Un deuxième film entre deux mondes

Celine Song était très attendue après Past Lives (2023), son tout premier long-métrage, magique de poésie, qu’elle avait également écrit et réalisé. Salué par la critique, il avait décroché deux nominations majeures aux Oscars 2024: Meilleur film et Meilleur scénario original. Elle y capturait déjà un triangle amoureux, autour d’une femme heureuse dans son mariage jusqu’à ce que ses retrouvailles avec son amour d’enfance n’y jettent le trouble. La réalisatrice canado-coréenne y saisissait avec une grande délicatesse, de la première scène à la dernière note de la chanson finale, la complexité des sentiments et les émotions tues de ces destins auxquels on n’a pas pu goûter. Avec Materialists, elle leur ouvre à nouveau la porte, mais ne les laisse pas réellement entrer.

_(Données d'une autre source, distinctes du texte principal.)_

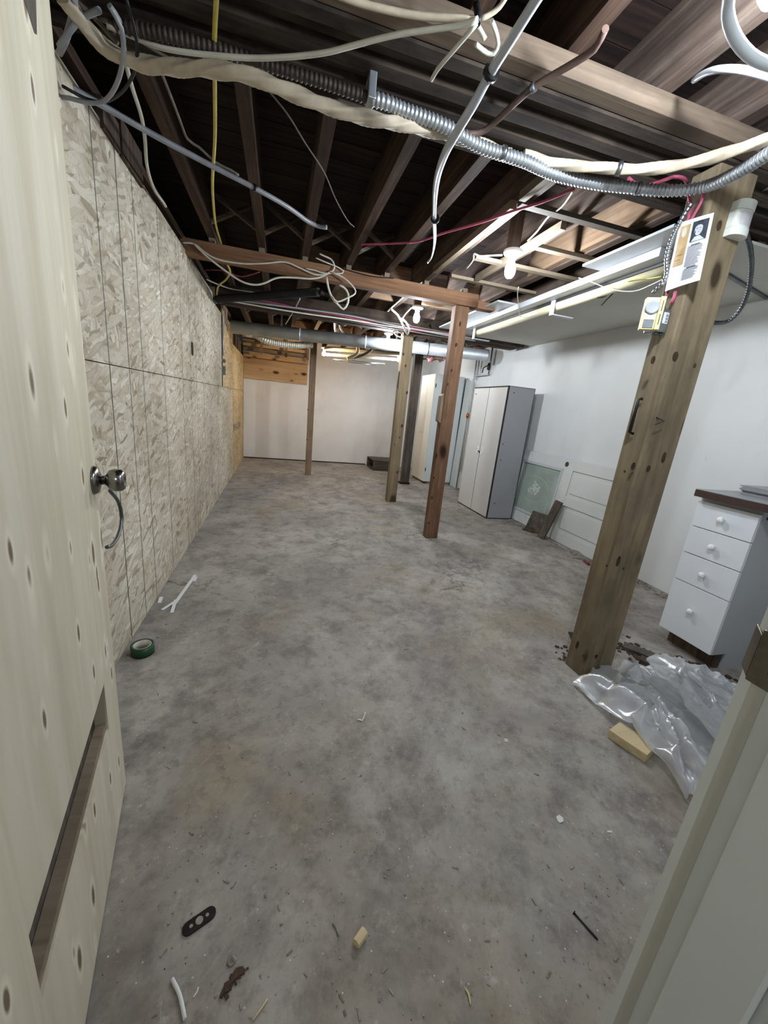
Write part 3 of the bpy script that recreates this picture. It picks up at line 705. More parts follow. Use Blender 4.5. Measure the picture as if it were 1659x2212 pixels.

On regardera quand même ce film pour la qualité de ses trois interprètes, son romantisme joliment distillé et sa réalisation soignée. Même si, à la fin, le sentiment qui domine est celui d’avoir passé près de deux heures, coincés entre deux intentions: pas tout à fait une comédie romantique, pas tout à fait une satire aboutie. Quelque chose à la surface de tout, assez distrayant pour mériter le détour, sans qu’on sache réellement pourquoi l’auteure ne nous y a pas plongé plus profondément.

Materialists, de Celine Song, avec Dakota Johnson, Pedro Pascal, Chris Evans. 116 min. Actuellement dans les salles romandes.